Da ist es tröstlich, wenn man in verschiedenen Läden, Cafés oder Restaurants anstatt stupider Rhythmen einfach Radio hören kann. Wohl gibt es auch da alberne und stumpfsinnige „Songs“, manchmal sind sogar sehr stumpfsinnige darunter, bei verschiedenen Sendern sogar meistens, aber man erfährt nebenbei, dass das nun folgende Stück in der kanadischen Hitparade von Nummer 239 auf 14 gesprungen ist und dass es, hoppla, einen solchen Sprung seit 22 Jahren nicht mehr gegeben hat. Super! Und spielt mal keine Musik, kommt die Werbung, die gleiche kommt übrigens jede Stunde. Möbelheini hat wegen durchschlagendem Erfolg die Aktion um weitere zwei Wochen verlängert. Beim Kauf von zwei Küchen, trara, trara, bekommt man die dritte, trara, trara, geschenkt. Toll. Und nach der Werbung erfährt man, dass in Oberkorn eine Katze, die auf den Namen Octopussy hört, verschwunden ist.

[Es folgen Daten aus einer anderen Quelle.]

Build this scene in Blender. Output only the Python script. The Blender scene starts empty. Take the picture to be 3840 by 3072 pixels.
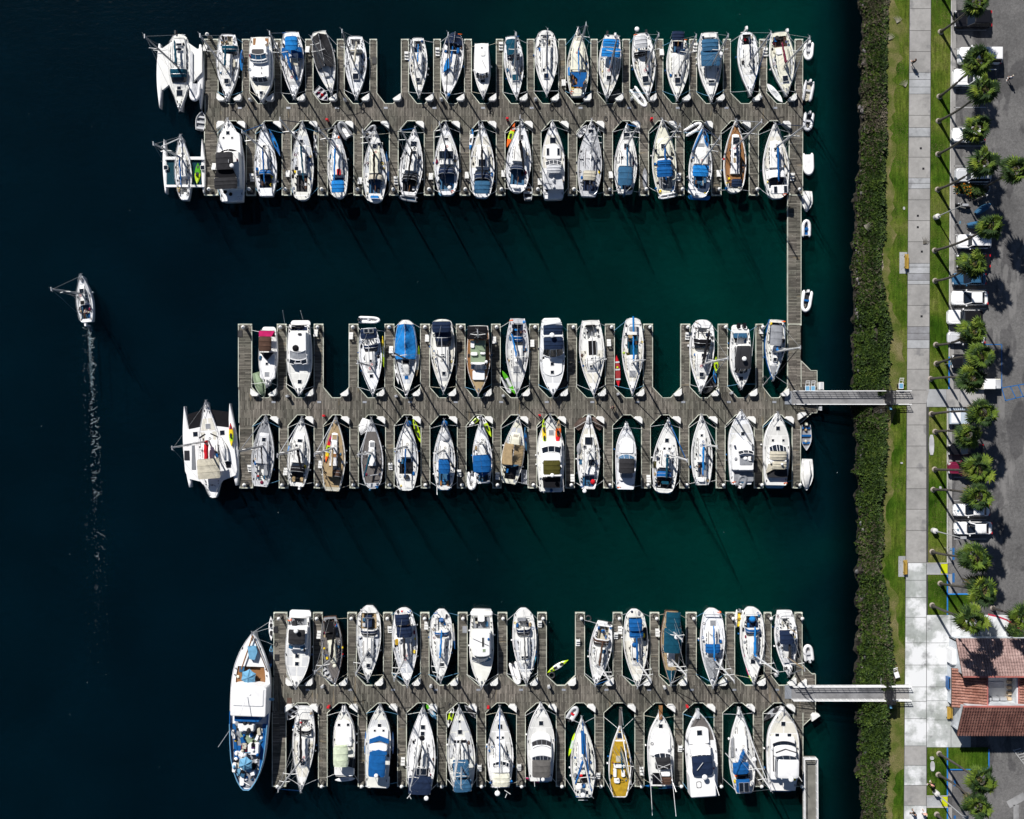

Liebe Freunde, wäre es nicht an der Zeit, die weiße Fahne einzustreichen? Freiheit ist ein hohes Gut, und natürlich hat jeder das Recht sich das anzuhören, was er möchte. Solange es sich auf die eigenen vier Wänden beschränkt. Oder auf die Ohrstöpsel. Scheint es in diesem Sinne nicht sinnvoll, sich gegen die ungehemmte Ausbreitung von akustischem Müll zu wehren? Der Kampf gegen traditionellen Müll, etwa Kunststoff, Altmetall, Bauschutt usw. ist mit viel Aufwand und Kosten verbunden. Bei akustischem Schrott reicht es meistens, den Knopf von „On“ auf „Off“ zu stellen. Oder wenigstens die „Volume“-Taste auf Talfahrt zu schicken.

Auch das gleichermaßen stumpfsinnige wie lieblose weihnachtliche Gedudel in Fußgängerzonen und Einkaufzentren ist dieser Tage kaum noch zu ertragen. Es ist erhebend, von der „Stillen, Heiligen Nacht“ in der verregneten, aber leider nicht stillen Fußgängerzone zu träumen, von der entsprungenen Ros, vom Schnee der leise rieselt, vom Tannenbaum, der partout grün bleiben will. Der kleine Papa Noël tut mir aufrichtig leid, wenn Tino Rossi ihn wochenlang durch die Shopping Zentren jagt, zwischen all die traurigen Weihnachtsmänner, die gelangweilten Kindern Süßigkeiten austeilen. Ein Jammer auch, wenn Frank Sinatra und Bing Crosby zum abermillionsten Mal den „Jingle Bells“ und „White Christmas“ anstimmen müssen.

Nun wird man sagen, der Präsident des Cliärrwer Kanton wird alt und griesgrämig. Zumindest das erste stimmt. Und auch wenn besagter Präsident sehr wohl weiß, dass seine Sätze nichts und rein gar nichts ändern werden, glauben Sie ihm, es hat gut getan, sie aufs Papier zu bringen.

Das Team vom Cliärrwer Kanton wünscht Ihnen frohe Feste zum Jahresende, und alles erdenklich Gute für 2014. Bleiben Sie gesund und uns gewogen.